Year: 2024
Author: Claire Charles, Stephanie Wescott, Elizabeth Little
Type of paper: Individual Paper
Abstract:
A history of feminist critique in education scholarship highlights the problematic erasure of women’s expertise in the education profession, despite the fact that women comprise the majority of the workforce. Renewed attention to this issue is urgent in the context of scholarship advocating for an increased role for men and boys in gender justice work, and the meteoric rise of organisations such as Tomorrow Man and The Man Cave, a charity that is increasingly being employed by schools in Australia to run programs for boys on positive masculinity. In this paper we employ a discursive, textual analysis of a corpus of texts related to The Man Cave and its founder Hunter Johnson, including the website, Instagram and media publications by and about them to scrutinise the cultural work of the organisation and consider its implications for gender justice in education.

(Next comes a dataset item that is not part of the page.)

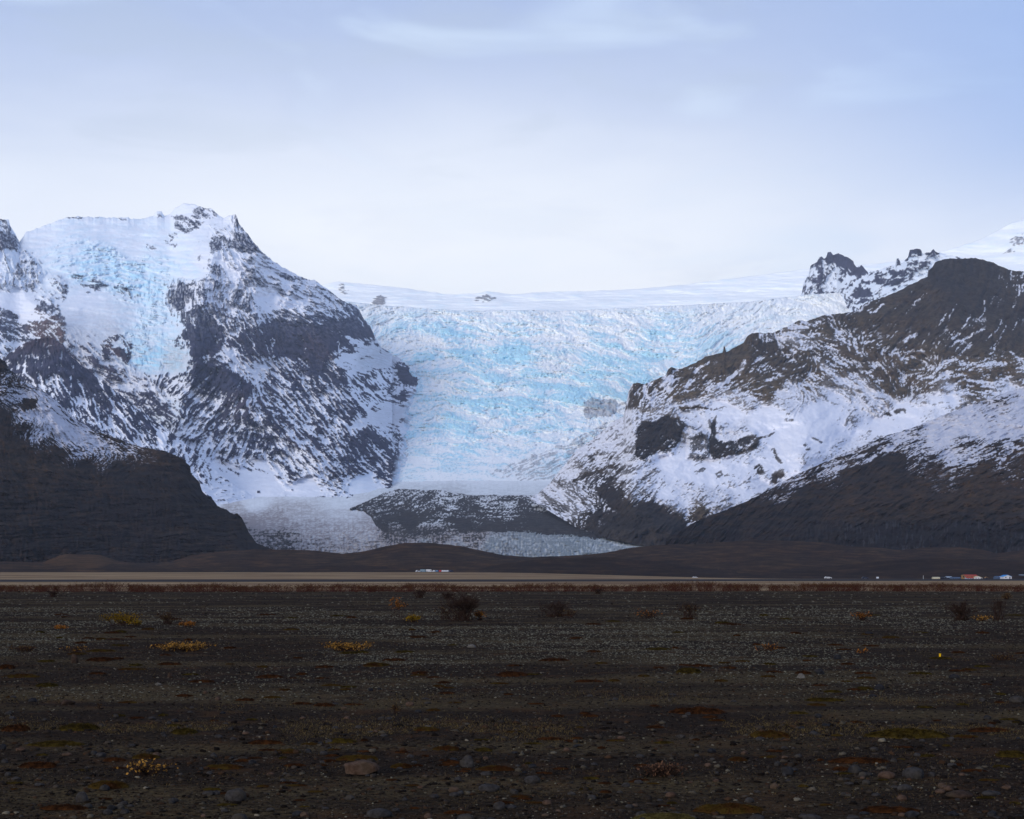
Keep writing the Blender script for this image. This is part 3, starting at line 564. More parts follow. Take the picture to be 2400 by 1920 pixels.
# --- the big brown mountain on the right
def f_right(x, y, v):
    cp = [  # x, y, snow, dir, tint
        (2280, 640, .0, 90, .1), (2200, 640, .0, 90, .1), (2380, 660, .25, 100, .2), (2380, 720, .12, 100, .2), (2250, 700, .02, 110, .15), (2150, 700, .02, 140, .3), (2080, 730, .05, 140, .4), (2300, 780, .14, 125, .3), (2180, 760, .10, 130, .3), (2380, 800, .06, 120, .4),
        (2250, 800, .20, 135, .4), (2120, 790, .18, 130, .6), (2000, 750, .12, 150, .4), (1920, 755, .28, 10, .6), (1850, 790, .45, 10, .7), (1800, 800, .12, 90, .3), (1880, 800, .42, 15, .7), (1960, 790, .34, 20, .6), (2050, 800, .18, 150, .6),
        (1740, 830, .06, 130, .6), (1700, 860, .16, 130, .7), (1640, 880, .18, 130, .7), (1560, 900, .22, 140, .5), (1500, 930, .20, 110, .5), (1800, 850, .28, 140, .5), (1870, 860, .24, 150, .5), (1950, 850, .34, 30, .6), (2030, 840, .24, 30, .6), (2150, 850, .22, 10, .9), (2250, 860, .28, 170, .9), (2350, 860, .22, 170, .9), (2400, 880, .4, 170, .8),
        (1620, 920, .22, 155, .9), (1720, 900, .20, 150, .9), (1800, 910, .12, 170, 1.), (1900, 900, .34, 30, .8), (1980, 900, .45, 30, .7), (2080, 880, .24, 60, .7), (2100, 910, .35, 60, .7), (2170, 900, .32, 170, .8), (2300, 900, .26, 175, .9),
        (1480, 1000, .70, 145, .3), (1540, 960, .45, 155, .8), (1620, 945, .60, 160, .8), (1720, 930, .62, 170, .9), (1850, 930, .80, 175, .8), (1950, 935, .85, 10, .7), (2050, 945, .70, 20, .5), (2200, 935, .88, 170, .5), (2350, 915, .7, 170, .6),
        (1400, 1050, .78, 145, .2), (1340, 1100, .80, 150, .3), (1450, 1040, .72, 140, .2), (1420, 1090, .55, 140, .3), (1480, 1110, .80, 150, .2), (1580, 1100, .93, 140, .3), (1650, 1110, .90, 150, .2), (1720, 1110, .90, 140, .3), (1620, 975, .85, 0, .2), (1700, 960, .95, 175, .3), (1800, 980, .97, 170, .2), (1920, 970, .96, 20, .2), (2020, 980, .82, 150, .2), (2120, 970, .94, 155, .2),
        (1850, 1040, .92, 140, .2), (1930, 1020, .94, 140, .2), (1800, 1100, .88, 130, .2), (1900, 1080, .86, 130, .2), (1830, 1060, .84, 130, .2), (1980, 1050, .8, 150, .2), (2100, 1000, .9, 150, .2), (1750, 1150, .85, 150, .4),
        (1290, 1150, .72, 40, .3), (1330, 1160, .66, 45, .2), (1400, 1130, .50, 130, .05), (1430, 1170, .30, 125, .0), (1380, 1180, .50, 40, .2), (1500, 1160, .72, 140, .3), (1560, 1150, .86, 140, .3), (1520, 1195, .22, 130, .0), (1600, 1180, .76, 150, .5), (1680, 1180, .70, 150, .6), (1640, 1205, .30, 150, .5),
        (1300, 1190, .40, 30, .0), (1400, 1215, .15, 130, .0), (1480, 1225, .05, 130, .0), (1560, 1235, .03, 130, .0), (1650, 1245, .01, 140, .1), (1550, 1270, .0, 90, .1), (1450, 1250, .02, 130, .1), (1800, 1200, .0, 140, .3), (2000, 1200, 0, 140, .2)]
    cov = ctrl(x, y, cp, 0); th = ctrl(x, y, cp, 1); tint = ctrl(x, y, cp, 2)
    R = -.84
    sh = shapes(x, y, [
        ('poly', [(1488, 1010), (1505, 985), (1540, 990), (1552, 975), (1592, 978), (1608, 992), (1600, 1020), (1578, 1062), (1548, 1058), (1512, 1080), (1486, 1070), (1490, 1040)], 4, -.72),
        ('poly', [(1622, 1030), (1645, 1010), (1664, 1025), (1662, 1076), (1635, 1080), (1610, 1070)], 5, -.66),
        ('poly', [(1664, 990), (1682, 976), (1678, 1008), (1676, 1028), (1700, 1036), (1725, 1032), (1772, 1016), (1780, 1028), (1776, 1050), (1740, 1064), (1704, 1072), (1668, 1076), (1662, 1050)], 2.5, R), ('line', [(1780, 1026), (1806, 1018), (1820, 1008)], 4, R),
        ('line', [(1595, 958), (1640, 955), (1680, 962), (1700, 955)], 4, -.7), ('poly', [(1880, 1040), (1890, 1036), (1902, 1054), (1890, 1056)], 3, R), ('poly', [(1766, 1098), (1780, 1086), (1792, 1100), (1790, 1110), (1772, 1108)], 3, R),
        ('line', [(1812, 1055), (1822, 1075), (1830, 1085)], 5, -.8), ('line', [(1905, 1025), (1925, 1035)], 4, -.8), ('line', [(1838, 985), (1860, 985)], 3, -.7), ('poly', [(1675, 1110), (1690, 1104), (1700, 1116), (1680, 1120)], 3, R), ('line', [(1700, 1112), (1720, 1116)], 4, -.7),
        ('poly', [(1808, 1110), (1830, 1100), (1838, 1118), (1818, 1135), (1806, 1130)], 4, R), ('poly', [(1440, 1095), (1475, 1090), (1495, 1100), (1470, 1108), (1445, 1112)], 4, -.55), ('line', [(1465, 1060), (1500, 1062)], 4, -.5), ('line', [(1380, 1075), (1400, 1060)], 4, -.6),
        ('line', [(1630, 1108), (1650, 1100)], 4, -.7), ('line', [(2100, 965), (2118, 962)], 5, -.9), ('line', [(2075, 970), (2086, 972)], 4, -.9),
        ('line', [(1310, 1140), (1400, 1105), (1450, 1088)], 4, -.35), ('line', [(1390, 1080), (1352, 1128)], 7, -.3),
        ('poly', [(1400, 1100), (1440, 1110), (1500, 1150), (1560, 1185), (1620, 1200), (1560, 1225), (1450, 1200), (1390, 1150)], 10, -.28),
        ('line', [(1743, 850), (1735, 870), (1700, 895), (1660, 915)], 6, .6), ('line', [(1725, 875), (1690, 905)], 5, .5), ('line', [(1660, 850), (1640, 862), (1630, 872)], 4, .7), ('poly', [(1545, 905), (1560, 880), (1578, 878), (1580, 895), (1570, 925), (1560, 915)], 4, .8),
        ('line', [(1620, 890), (1605, 912)], 3, .7), ('line', [(1510, 905), (1515, 930), (1525, 940)], 4, .7), ('line', [(1535, 912), (1530, 950)], 5, .5), ('poly', [(1780, 780), (1870, 782), (1880, 795), (1800, 800), (1775, 792)], 4, .45),
        ('line', [(1850, 768), (1895, 765)], 5, .5), ('line', [(1930, 860), (1960, 885), (2010, 905), (2050, 920)], 9, .4), ('line', [(2120, 800), (2148, 782)], 5, .5), ('line', [(2240, 805), (2290, 780), (2310, 765)], 3.5, .5), ('line', [(2290, 860), (2330, 850)], 5, .5),
        ('line', [(2205, 875), (2230, 873)], 5, .7), ('line', [(2270, 892), (2330, 896)], 4, .7), ('line', [(2370, 825), (2400, 850)], 2.5, .7), ('line', [(2040, 735), (2060, 722), (2070, 712)], 2.5, .5), ('line', [(2390, 680), (2375, 720), (2360, 750)], 3, .3),
        ('line', [(2060, 870), (2090, 900), (2115, 925)], 10, -.25)]
        + streams(cp, 1, 60, (1950, 680, 2400, 860), 6, .35, (1, 1.8), (20, 80)) + streams(cp, 1, 60, (1400, 880, 1900, 925), 7, .4, (1, 2), (20, 60)) + streams(cp, 1, 60, (1300, 1060, 1560, 1160), 8, -.4, (1, 2.4), (20, 70)), 17, 5)
    s1 = streak(x, y, th, 44, 5.5, 200); s2 = streak(x, y, th, 16, 2.6, 220); fine = fbm(x / 6, y / 4.5, 4, 231, .65); big = fbm(x / 60, y / 40, 4, 235)
    H = 75 * big + 34 * streak(x, y, th, 110, 28, 238, 3, True) + 16 * streak(x, y, th, 44, 11, 239, 3, True) + 5 * streak(x, y, th, 18, 5, 240, 2, True) + 4 * fine
    n = settle(H, y, s1 + s2, fine, .7, .5, .6, .55)
    cov = (cov - .5) * 1.35 + .48 + .2 * fbm(x / 80, y / 40, 3, 237) * sst(.97, .85, cov)
    snow = sst(-.05, .07, cov + sh - n)
    snow = np.maximum(snow, .35 * sst(.25, .5, cov + sh * .8) * uni(fine + .5 * s2))      # thin dusting between the tussocks
    snow = snow * (1 - .22 * uni(fine) * sst(1.0, .8, cov))
    cliff = np.maximum(0, -shapes(x, y, [('poly', [(1488, 1000), (1552, 975), (1608, 992), (1578, 1062), (1512, 1080), (1486, 1070)], 6, -1), ('poly', [(1664, 990), (1700, 1000), (1772, 1010), (1780, 1040), (1704, 1072), (1668, 1076)], 6, -1), ('poly', [(1620, 1000), (1664, 1015), (1662, 1076), (1610, 1070)], 6, -1)], 19, 5))
    cr = lambda pts, w: np.exp(-(segd(x, y, pts) / w) ** 1.3)
    tint = np.where(cliff > .3, .05, tint)
    hump = 160 * cr([(1840, 965), (1900, 985), (1880, 1100)], 50) - 150 * cr([(2180, 840), (2100, 910), (2080, 960), (1960, 1080), (1800, 1160)], 28) + 130 * cr([(1500, 1080), (1440, 1160), (1560, 1230)], 32)
    rf = .15 + .85 * sst(.98, .75, cov)
    rel = blur(blur(hump, 9), 9) + H * rf + 50 * big * (1 - rf) + 3 * s2 * rf + 55 * cliff * (1 + .3 * fine)
    return rel, pack(snow, tint + .25 * big, 0, .12 * uni(fine) * sst(1, .7, cov))
top_right = [(1244, 1166), (1262, 1156), (1290, 1132), (1300, 1117), (1330, 1082), (1350, 1056), (1380, 1036), (1400, 1020), (1440, 986), (1462, 976), (1468, 945), (1474, 915), (1482, 900), (1492, 897), (1510, 901), (1530, 893), (1548, 885), (1561, 879), (1566, 866), (1572, 861), (1590, 866), (1608, 860), (1630, 850),
             (1660, 834), (1685, 829), (1694, 826), (1696, 813), (1699, 812), (1702, 826), (1720, 815), (1742, 805), (1750, 790), (1762, 780), (1790, 781), (1812, 780), (1835, 770), (1852, 762), (1872, 751), (1886, 753), (1905, 748), (1930, 739), (1960, 736), (1990, 732), (2012, 728), (2018, 716), (2050, 704), (2100, 685),
             (2140, 664), (2160, 655), (2174, 648), (2175, 634), (2185, 628), (2192, 614), (2215, 607), (2250, 606), (2285, 605), (2320, 613), (2345, 624), (2370, 634), (2400, 637), (2480, 640), (2700, 600), (3000, 640)]
layer('grassy_mountain', M_right, 1244, 3000, 1.7, top_right, [(1244, 1172), (1290, 1200), (1350, 1236), (1420, 1262), (1480, 1274), (1560, 1290), (3000, 1290)],
      [(1244, 5600), (1400, 5800), (1700, 6100), (2000, 6600), (2280, 7000), (3000, 7200)], [(1244, 5500), (1290, 5000), (1350, 4480), (1420, 4060), (1480, 3880), (1560, 3800), (1700, 3800), (3000, 3900)], f_right, gam=1.0, jag=(4, 14), back=900, seed=15, dy=1.8)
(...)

We argue that while organisations such as The Man Cave might appear to provide answers to transforming gender justice at first glance, outsourcing this gender justice work must be considered within a broader hierarchical regime in education that systematically works to exclude the emotional and professional labour of women teachers who work with boys in schools every day. By giving this gender justice word to men – in particular, men who are embedded in the social and cultural structures that are arguably part of the problem – we argue that the erasure of female teachers' labor and expertise continues. We suggest some ways forward for school leaders and other organisations interested in gender justice.